Les cavaliers avaient des craintes concernant la résistance des chevaux islandais à la chaleur du Grand Ouest, d’autant que cet été 76 a été très chaud là-bas comme en Europe. Cependant les
poneys du cercle polaire ont très bien supporté la température, comme le reste des conditions du voyage d’ailleurs. Toutes les occasions étaient bonnes, comme en endurance, pour mouiller les
chevaux et si possible les faire entrer dans une rivière. Les islandais ont été premiers au classement vétérinaire de la Pony Express Race : ils n’ont simplement jamais eu besoin du vétérinaire,
ce qui illustre bien la résistance générale de ces chevaux.
L’itinéraire part de St Joseph, Missouri, tout près de Kansas City, traverse le Nebraska puis le Wyoming (Fort Laramie, Independence Rock, South Pass) pour redescendre vers l’Utah longer le Great
Salt Lake puis traverser les régions minières et les villes mortes de la ruée vers l’or (Virginia City, Nevada).
16 cavaliers sont à l’arrivée de la Pony Express Race, le 11 Septembre à Sacramento (Californie). Les dix premiers sont alternativement sur chevaux arabes et islandais. Lothar, 2ème à l’arrivée de la course (derrière Lory Stewart avec deux croisés arabes), remporte le
premier prix au classement vétérinaire. Au classement par équipe, les islandais se classent premiers.
La Great American Horse Race a été une expérience unique. La Pony Express Race a été reconduite l’année suivante. Ces courses ne pourraient plus être réalisées de nos jours, un des parcs traversés ayant servi depuis à des essais atomiques est désormais interdit.

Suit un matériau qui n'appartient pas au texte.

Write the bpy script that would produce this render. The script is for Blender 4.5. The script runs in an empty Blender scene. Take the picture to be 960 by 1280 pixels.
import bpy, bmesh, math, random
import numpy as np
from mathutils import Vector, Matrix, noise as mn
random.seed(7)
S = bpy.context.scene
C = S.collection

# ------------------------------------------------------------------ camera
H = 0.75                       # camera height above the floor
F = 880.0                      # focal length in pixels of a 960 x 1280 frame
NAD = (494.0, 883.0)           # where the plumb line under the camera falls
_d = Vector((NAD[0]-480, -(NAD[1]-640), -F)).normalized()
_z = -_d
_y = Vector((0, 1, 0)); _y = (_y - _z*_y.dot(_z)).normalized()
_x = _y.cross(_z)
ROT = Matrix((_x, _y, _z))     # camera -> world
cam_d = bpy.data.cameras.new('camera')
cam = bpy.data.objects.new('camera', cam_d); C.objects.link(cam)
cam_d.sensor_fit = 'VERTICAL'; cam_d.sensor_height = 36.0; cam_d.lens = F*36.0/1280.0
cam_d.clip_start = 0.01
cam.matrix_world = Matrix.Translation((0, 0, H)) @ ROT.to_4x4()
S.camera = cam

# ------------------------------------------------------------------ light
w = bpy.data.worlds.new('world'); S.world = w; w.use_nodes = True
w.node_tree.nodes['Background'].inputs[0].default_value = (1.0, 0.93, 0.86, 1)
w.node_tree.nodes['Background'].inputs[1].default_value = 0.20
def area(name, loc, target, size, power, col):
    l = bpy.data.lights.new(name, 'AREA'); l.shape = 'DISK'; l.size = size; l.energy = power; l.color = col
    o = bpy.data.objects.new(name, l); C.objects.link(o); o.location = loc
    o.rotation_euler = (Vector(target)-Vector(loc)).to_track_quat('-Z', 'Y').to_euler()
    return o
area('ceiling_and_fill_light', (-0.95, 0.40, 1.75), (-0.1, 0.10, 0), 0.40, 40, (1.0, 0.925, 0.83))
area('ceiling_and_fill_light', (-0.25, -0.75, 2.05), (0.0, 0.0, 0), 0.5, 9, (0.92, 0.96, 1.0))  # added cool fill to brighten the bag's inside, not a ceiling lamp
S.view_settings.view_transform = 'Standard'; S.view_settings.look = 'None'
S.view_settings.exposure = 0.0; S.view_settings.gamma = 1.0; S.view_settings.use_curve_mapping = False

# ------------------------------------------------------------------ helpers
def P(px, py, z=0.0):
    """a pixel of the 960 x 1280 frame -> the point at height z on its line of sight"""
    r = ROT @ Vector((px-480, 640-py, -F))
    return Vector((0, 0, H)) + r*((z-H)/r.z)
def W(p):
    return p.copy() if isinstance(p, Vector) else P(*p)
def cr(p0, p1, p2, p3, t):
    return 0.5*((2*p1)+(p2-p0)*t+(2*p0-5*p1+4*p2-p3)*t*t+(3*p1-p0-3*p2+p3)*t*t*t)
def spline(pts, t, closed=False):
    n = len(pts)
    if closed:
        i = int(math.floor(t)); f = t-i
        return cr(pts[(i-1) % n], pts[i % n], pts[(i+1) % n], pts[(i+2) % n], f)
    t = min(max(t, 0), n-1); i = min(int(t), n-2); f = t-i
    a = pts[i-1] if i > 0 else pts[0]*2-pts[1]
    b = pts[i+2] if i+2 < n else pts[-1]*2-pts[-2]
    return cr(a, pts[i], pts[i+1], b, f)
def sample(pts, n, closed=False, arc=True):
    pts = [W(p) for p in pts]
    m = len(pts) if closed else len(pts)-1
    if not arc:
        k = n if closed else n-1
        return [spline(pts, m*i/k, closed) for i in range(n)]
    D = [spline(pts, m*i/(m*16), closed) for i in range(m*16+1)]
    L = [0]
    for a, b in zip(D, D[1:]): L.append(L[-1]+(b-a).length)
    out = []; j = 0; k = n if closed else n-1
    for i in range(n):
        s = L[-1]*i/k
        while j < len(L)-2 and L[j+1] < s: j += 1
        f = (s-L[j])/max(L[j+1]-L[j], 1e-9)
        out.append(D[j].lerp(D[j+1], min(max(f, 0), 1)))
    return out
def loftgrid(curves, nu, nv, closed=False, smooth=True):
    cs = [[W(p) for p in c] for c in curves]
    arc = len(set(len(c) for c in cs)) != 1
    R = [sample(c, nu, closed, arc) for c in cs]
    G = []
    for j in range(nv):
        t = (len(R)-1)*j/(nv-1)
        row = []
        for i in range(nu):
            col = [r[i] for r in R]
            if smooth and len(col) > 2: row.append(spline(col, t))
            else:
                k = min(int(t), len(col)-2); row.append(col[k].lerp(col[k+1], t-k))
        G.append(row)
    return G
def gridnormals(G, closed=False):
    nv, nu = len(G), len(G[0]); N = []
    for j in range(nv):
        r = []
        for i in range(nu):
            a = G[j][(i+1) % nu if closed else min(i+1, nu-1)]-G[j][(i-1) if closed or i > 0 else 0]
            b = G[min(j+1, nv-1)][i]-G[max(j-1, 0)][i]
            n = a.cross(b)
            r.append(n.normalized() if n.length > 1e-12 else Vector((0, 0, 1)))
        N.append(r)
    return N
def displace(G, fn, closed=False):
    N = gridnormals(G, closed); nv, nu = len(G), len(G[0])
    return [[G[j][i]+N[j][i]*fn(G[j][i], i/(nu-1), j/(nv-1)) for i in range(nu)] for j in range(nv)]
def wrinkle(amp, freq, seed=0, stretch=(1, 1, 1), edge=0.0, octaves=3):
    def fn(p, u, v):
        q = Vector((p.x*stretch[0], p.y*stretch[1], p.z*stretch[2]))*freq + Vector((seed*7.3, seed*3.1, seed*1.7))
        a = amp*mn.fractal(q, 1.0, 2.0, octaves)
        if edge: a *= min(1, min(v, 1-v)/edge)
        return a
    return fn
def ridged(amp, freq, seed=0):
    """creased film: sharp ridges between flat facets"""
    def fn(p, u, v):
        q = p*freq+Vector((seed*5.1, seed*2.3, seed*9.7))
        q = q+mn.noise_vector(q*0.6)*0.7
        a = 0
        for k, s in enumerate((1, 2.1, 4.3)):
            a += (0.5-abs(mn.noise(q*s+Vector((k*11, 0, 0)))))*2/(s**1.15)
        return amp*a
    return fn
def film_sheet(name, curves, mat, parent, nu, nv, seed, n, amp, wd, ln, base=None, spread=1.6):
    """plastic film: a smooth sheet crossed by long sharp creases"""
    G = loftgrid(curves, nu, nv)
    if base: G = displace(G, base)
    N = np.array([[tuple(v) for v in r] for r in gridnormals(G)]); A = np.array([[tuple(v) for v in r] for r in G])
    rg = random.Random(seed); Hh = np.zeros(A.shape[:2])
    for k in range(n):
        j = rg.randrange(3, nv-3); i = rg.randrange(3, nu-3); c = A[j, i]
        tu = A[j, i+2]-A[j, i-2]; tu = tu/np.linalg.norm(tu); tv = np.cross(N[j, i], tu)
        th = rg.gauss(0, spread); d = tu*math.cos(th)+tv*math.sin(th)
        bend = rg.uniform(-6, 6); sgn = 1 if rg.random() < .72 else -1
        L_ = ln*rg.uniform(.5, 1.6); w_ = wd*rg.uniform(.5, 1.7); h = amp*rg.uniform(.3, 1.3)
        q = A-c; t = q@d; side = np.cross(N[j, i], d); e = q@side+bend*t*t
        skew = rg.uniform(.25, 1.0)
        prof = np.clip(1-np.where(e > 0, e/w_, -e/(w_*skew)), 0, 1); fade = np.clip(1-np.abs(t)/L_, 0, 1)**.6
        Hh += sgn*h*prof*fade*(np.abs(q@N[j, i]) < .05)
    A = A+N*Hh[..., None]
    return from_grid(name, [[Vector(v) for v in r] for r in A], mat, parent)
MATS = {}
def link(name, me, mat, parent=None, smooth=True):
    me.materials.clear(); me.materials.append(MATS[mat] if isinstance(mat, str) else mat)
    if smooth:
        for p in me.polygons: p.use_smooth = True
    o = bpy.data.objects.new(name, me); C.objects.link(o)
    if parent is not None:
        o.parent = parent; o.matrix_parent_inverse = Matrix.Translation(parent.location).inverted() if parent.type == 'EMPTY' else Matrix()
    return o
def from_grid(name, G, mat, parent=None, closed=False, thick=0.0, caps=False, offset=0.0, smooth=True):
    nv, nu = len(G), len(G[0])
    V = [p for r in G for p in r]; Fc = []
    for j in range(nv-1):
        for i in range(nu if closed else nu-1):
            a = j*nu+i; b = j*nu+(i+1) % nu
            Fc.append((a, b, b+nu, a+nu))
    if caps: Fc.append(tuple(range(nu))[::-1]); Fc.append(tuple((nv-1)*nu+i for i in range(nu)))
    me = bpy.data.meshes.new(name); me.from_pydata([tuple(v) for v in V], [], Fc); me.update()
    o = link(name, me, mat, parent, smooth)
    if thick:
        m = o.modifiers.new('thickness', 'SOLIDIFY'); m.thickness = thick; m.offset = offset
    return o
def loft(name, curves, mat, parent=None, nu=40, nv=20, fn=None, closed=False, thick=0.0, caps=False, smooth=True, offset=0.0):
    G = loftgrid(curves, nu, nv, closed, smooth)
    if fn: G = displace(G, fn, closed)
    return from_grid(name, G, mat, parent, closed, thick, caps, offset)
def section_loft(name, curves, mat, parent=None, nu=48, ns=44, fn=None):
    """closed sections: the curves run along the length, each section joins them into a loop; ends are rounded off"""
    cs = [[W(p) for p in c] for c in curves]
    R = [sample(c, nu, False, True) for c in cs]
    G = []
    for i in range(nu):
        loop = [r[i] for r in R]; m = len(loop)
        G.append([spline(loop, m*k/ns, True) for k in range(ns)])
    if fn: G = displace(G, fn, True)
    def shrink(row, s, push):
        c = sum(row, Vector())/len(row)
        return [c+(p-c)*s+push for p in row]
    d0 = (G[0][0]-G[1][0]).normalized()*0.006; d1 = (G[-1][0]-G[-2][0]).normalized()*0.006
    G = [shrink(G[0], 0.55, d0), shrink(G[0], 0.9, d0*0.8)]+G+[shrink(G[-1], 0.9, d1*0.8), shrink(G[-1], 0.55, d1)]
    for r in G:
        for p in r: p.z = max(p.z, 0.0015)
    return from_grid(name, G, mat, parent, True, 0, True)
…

Parmi les chevaux islandais, quatre sont revenus en Europe (dont deux étalons), les autres sont restés là-bas, le coût du transport étant extrêmement élevé (20 000 F par cheval, en avion).
Deux films retracent aujourd’hui cette épopée : l’un, réalisé aux alentours de Chicago par un reporter allemand, a été diffusé par la télévision sarroise ; l’autre, " Wild Westromantik im Sattel ", a été réalisé pour la première chaîne allemande par un globe trotter, Heinz Rox Schulz, qui a accompagné Pony Express depuis Salt Lake City jusqu’à Sacramento. Max Indermaur a publié un livre qui reprend son journal sous le titre " Der grosse Ritt ", il est toujours disponible mais n’a pas été publié en français.
Cette belle aventure a profondément marqué tous ceux qui ont eu la chance, le courage et la volonté d’y participer. Par la beauté des paysages traversés, par la rencontre et l’accueil des personnes rencontrées sur le chemin, par la coupure aussi qu’une telle expérience représente dans une existence et l’intensité de vie qu’elle suppose, ces courses resteront pour tous un grand moment.
Les Chevaux Islandais, quant à eux, ont démontré de belle manière leur parfaite aptitude au voyage et leur exceptionnelle résistance, dans des conditions pourtant fort éloignées de celles de leur île d’origine.